Tampopo è l’espressione più alta di “fare l’amore con il sapore”, un classico film giapponese di Juzo Itami senza tempo che ci nutre di delizie comiche, fantasie gastronomiche e strani feticismi sul ramen. Un film a cui non riesco a smettere di pensare, seduttivo e vivido, con una protagonista buffa, goffa e di una purezza incredibile, rimasta vedova. Parliamo di Tampopo, il cui nome vuol dire “dente di leone”, un fiore che cresce anche nelle condizioni più ardue, proprio come lei che si ritrova a gestire un piccolo ristorante di ramen. Senza talenti particolari e costretta a servire persone poco raccomandabili, si trova in difficoltà enorme. 

Dal retrogusto un po’ spicy, questo film diventa una vera e propria satira di un classico “spaghetti Western”, figura emblematica è quella dell’eroe, Goro, che si presenta come un cavaliere solitario e girovago, a cavallo del suo camion. La sua missione diventa quella di insegnare a Tampopo a cucinare il miglior ramen e da qui partono una serie di rocambolesche situazioni comiche, che, nel corso del film, vedono coinvolti sempre più uomini, pronti ad aiutare la vedova a raggiungere un obiettivo onorevole. 

Ricco e dettagliato, questo è un viaggio gastronomico, siamo di fronte a una quasi noodleology, basti pensare alla scena iniziale di un anziano saggio che insegna a un giovane come mangiare i noodles, seguendo un rituale quasi sacro di passaggi ben delineati: spiega tutti gli ingredienti, in che ordine mangiarli, come annusare il ramen, come accarezzare la carne e come lasciare il brodo per ultimo, senza preoccuparsi delle labbra che si toccano umidamente e rumorosamente sorseggiano – una scena più forte del sesso. 

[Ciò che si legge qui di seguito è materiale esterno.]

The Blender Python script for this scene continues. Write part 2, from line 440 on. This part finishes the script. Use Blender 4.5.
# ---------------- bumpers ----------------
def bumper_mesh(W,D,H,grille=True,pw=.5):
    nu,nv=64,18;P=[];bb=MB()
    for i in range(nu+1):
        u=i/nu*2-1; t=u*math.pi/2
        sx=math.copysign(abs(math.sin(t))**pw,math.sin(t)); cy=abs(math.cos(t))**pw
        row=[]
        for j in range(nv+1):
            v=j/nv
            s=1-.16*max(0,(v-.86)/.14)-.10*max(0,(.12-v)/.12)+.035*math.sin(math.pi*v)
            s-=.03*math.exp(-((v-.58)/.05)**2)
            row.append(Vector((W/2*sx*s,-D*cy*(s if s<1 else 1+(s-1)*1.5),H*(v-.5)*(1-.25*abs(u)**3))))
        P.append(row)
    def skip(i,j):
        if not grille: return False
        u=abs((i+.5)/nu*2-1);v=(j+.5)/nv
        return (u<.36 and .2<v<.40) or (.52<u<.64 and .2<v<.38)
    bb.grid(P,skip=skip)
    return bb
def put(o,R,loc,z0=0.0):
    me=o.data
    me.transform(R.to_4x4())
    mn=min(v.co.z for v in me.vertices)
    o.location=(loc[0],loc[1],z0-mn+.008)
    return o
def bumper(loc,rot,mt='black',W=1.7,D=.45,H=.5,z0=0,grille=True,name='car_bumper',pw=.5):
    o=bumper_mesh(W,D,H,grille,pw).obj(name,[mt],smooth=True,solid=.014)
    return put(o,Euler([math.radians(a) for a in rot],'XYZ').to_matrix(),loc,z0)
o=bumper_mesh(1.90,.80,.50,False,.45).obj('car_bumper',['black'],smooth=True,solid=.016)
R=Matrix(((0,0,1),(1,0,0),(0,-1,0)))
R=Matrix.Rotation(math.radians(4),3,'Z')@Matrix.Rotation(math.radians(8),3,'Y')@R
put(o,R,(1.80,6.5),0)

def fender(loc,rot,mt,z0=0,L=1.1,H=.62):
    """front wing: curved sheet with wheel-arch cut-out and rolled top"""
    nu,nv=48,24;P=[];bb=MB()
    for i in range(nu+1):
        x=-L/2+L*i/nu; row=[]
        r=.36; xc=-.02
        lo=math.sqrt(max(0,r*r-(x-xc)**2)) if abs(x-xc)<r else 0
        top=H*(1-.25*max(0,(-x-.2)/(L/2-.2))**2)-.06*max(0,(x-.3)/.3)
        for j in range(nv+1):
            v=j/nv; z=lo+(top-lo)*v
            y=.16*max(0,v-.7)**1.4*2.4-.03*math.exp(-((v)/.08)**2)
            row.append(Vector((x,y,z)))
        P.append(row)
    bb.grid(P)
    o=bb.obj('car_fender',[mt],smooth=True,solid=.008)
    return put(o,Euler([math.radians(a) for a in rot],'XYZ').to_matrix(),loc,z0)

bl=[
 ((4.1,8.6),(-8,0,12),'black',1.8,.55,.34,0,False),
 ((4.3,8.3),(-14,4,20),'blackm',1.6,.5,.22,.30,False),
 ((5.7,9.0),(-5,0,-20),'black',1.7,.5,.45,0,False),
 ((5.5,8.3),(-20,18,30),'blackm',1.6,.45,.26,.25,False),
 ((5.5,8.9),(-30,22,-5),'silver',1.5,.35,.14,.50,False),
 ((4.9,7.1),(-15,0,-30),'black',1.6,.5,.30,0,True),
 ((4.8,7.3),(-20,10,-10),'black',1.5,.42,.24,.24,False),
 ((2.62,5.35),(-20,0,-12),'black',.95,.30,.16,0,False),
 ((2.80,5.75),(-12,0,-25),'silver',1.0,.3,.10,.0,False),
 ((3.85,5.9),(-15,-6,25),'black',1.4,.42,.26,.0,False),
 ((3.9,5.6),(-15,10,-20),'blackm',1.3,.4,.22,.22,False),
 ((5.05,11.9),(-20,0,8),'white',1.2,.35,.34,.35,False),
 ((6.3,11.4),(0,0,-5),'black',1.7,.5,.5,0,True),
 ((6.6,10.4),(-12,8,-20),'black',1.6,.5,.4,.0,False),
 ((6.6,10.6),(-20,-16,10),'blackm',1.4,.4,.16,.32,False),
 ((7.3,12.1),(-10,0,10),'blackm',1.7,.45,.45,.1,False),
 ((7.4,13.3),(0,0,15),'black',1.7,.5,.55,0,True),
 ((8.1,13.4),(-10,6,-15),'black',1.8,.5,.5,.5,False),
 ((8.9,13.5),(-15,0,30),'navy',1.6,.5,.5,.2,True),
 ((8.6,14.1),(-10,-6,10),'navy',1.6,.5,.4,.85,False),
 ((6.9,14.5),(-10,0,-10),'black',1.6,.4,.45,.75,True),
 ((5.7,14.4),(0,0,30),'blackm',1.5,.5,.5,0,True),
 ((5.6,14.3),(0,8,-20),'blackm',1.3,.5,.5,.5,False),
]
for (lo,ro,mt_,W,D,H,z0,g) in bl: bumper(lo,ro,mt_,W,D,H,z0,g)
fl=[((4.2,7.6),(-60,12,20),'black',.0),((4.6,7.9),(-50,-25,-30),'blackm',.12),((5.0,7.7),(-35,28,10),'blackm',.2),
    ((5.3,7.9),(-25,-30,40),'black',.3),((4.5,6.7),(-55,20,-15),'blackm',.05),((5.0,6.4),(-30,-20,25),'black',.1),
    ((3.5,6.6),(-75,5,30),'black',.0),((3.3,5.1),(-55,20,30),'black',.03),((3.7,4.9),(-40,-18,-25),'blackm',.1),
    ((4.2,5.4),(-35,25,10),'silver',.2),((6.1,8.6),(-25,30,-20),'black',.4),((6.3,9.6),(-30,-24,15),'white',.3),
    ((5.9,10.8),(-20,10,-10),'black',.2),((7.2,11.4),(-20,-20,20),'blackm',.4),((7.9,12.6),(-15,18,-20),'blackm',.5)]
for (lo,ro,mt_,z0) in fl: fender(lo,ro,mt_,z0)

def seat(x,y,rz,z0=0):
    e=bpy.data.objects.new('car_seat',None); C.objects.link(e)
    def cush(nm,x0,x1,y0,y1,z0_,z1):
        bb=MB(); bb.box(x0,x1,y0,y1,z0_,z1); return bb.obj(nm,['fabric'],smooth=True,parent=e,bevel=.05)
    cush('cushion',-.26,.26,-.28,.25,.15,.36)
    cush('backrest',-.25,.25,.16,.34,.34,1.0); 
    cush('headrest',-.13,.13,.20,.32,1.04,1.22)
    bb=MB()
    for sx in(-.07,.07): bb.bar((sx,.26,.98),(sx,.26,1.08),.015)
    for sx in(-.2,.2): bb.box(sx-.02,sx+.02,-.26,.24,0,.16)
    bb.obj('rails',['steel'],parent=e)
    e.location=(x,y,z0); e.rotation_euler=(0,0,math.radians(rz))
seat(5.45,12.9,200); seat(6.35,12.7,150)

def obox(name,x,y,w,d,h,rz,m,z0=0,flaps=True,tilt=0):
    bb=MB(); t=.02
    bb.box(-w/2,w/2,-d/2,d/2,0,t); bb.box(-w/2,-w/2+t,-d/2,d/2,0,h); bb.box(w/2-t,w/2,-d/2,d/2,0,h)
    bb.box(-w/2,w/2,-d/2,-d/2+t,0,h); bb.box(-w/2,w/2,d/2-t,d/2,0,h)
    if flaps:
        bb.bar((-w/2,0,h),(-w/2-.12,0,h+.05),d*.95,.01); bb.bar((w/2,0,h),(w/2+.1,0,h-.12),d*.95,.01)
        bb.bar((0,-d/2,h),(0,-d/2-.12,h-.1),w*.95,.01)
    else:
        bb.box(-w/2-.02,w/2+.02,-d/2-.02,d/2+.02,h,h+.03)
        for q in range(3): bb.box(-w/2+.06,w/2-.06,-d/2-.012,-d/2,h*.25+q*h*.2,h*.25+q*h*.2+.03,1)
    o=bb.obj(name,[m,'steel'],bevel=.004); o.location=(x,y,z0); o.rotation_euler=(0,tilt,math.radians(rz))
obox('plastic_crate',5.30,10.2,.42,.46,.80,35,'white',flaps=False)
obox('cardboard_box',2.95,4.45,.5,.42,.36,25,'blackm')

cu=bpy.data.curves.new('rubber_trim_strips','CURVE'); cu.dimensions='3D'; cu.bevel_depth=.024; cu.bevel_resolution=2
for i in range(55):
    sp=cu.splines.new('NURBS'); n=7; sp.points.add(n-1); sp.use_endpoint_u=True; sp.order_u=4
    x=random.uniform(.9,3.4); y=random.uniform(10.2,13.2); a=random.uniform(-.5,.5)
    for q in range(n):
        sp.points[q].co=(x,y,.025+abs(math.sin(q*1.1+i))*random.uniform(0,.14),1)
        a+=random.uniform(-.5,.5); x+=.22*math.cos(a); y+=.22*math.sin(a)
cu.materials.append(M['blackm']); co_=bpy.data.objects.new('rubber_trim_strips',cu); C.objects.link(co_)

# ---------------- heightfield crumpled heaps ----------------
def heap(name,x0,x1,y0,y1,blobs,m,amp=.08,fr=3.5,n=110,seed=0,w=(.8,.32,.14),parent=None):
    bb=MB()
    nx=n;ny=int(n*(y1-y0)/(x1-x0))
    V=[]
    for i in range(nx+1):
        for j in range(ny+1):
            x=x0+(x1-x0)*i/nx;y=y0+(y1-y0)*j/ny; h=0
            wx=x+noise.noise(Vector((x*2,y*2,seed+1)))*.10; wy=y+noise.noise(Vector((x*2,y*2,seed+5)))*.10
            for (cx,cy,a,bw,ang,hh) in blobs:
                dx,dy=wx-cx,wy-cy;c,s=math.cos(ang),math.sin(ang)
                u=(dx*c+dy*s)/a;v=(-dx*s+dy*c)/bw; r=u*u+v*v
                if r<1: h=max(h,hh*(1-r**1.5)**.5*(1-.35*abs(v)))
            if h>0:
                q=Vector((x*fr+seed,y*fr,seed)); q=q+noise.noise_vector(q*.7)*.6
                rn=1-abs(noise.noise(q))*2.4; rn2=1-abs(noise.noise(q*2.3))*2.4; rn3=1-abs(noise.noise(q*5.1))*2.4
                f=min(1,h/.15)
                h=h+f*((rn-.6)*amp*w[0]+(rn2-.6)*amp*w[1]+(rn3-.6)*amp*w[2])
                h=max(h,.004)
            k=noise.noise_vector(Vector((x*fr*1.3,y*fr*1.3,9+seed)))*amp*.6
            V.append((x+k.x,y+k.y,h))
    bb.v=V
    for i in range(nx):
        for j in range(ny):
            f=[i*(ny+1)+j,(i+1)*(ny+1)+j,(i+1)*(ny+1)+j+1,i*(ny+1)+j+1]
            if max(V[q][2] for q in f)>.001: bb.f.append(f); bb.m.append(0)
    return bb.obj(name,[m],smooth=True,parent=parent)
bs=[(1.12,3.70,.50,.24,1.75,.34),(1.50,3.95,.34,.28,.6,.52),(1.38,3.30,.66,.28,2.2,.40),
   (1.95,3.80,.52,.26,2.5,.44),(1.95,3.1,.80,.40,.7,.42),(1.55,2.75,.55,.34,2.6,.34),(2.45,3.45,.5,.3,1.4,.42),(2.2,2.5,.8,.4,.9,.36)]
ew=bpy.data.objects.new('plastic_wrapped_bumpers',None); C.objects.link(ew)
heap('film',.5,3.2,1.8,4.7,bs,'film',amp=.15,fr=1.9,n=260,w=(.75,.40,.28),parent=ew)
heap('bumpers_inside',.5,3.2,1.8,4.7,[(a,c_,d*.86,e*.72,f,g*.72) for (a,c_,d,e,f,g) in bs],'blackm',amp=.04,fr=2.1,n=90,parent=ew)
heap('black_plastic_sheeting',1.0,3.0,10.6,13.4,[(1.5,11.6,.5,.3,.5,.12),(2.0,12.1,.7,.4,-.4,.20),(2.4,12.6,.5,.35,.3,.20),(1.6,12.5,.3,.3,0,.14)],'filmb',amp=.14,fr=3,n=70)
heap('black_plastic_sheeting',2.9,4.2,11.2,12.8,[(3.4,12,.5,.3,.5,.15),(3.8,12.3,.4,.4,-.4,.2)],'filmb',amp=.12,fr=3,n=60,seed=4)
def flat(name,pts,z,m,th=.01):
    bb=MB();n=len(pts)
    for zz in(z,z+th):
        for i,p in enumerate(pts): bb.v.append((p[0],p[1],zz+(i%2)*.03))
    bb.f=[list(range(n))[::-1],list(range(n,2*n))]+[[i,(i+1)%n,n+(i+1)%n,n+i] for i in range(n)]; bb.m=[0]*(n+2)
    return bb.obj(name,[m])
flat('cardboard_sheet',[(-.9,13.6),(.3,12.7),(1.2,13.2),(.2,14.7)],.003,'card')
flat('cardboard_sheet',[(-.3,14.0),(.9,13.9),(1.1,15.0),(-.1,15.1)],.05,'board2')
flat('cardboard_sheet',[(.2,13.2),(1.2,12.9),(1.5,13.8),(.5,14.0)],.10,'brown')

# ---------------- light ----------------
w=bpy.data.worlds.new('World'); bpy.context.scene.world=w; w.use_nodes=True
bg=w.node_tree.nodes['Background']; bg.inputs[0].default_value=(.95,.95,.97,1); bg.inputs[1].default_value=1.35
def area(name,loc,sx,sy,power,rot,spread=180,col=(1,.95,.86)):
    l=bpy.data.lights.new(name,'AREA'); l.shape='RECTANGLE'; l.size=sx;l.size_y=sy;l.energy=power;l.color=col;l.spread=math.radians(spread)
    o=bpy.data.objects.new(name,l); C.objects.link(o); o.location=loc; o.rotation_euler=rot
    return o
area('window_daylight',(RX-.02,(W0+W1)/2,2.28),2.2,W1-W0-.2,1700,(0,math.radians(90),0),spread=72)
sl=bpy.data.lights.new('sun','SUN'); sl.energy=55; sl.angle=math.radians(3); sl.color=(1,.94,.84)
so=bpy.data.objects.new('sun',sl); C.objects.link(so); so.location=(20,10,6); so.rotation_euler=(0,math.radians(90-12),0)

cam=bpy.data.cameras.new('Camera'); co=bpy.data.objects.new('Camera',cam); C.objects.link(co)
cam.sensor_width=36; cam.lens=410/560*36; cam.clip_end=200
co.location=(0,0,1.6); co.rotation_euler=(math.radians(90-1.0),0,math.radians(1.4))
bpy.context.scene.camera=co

Nel frattempo un mosaico di storie circondano quella principale: la storia di un gangster di Yakuza e della sua amante; poi di una madre sul punto di morte che si alza dal letto solo per cucinare l’ultimo pasto alla sua famiglia che le sta al capezzale; poi un’anziana signora bizzarra che entra in un costoso supermercato e si diverte a schiacciare e deformare tutto quello che trova; successivamente vediamo un’elegante signora che tiene un corso sul bon ton degli spaghetti, insegnando alle sue alunne ad evitare il rischio di rumori disdicevoli, che in occidente non sarebbero mai accettati, ma viene subito contraddetta da un concerto di versi di risucchio, che partono proprio da un avventore occidentale e così via. Tutte situazioni comiche distorte dal consumo o dalla presenza del cibo, alcune più cariche di erotismo di altre, fino a toccare il picco del piacere in una scena in cui ritorna il gangster: lui e la sua amante si eccitano mentre si passano il tuorlo dell’uovo da una bocca all’altra senza mai toccarsi veramente, fino al culmine della potenza orgastica della donna che si lascia andare e rompe il tuorlo. 

L’uso erotico dell’uovo, che in Ecco l’Impero dei sensi (controverso film di Nagisa Ōshima del 1976) segna l’apoteosi tragica dell’incontro sessuale, scivola ambiguamente tra un atto deliberatamente osceno e l’alone comico del film nel suo insieme. Una dubbia sensazione che permane trasversalmente in tutta la pellicola.

Il cibo dunque diventa un sostituto quasi evidente del sesso e Tampopo ci offre un’allegorica esplorazione di questa pulsione istintiva attraverso ciò che è commestibile. Questi due mondi, apparentementi lontani, sono in collisione tra loro, ma entrambi sono piaceri intensi e appaganti e il cui legame lo vediamo sin dalla Bibbia e dal morso di Eva alla mela tentatrice ma in realtà anche in altre culture più antiche. Freud sarà uno dei primi a teorizzare la forte simbiosi tra l’atto di mangiare e l’atto sessuale e proprio lui afferma che queste due azioni non erano abbastanza per gli uomini, poiché si trattava di semplice istinto di sopravvivenza; per questo abbiamo inventato la gastronomia e l’erotismo, entrambi accomunati dall’importanza della bocca, lo strumento attraverso cui i piaceri si fondono. 

Questo è un film che, come un piatto di ramen caldo, scalda il cuore e non scade mai nella banalità, una vera chicca del cinema comico giapponese.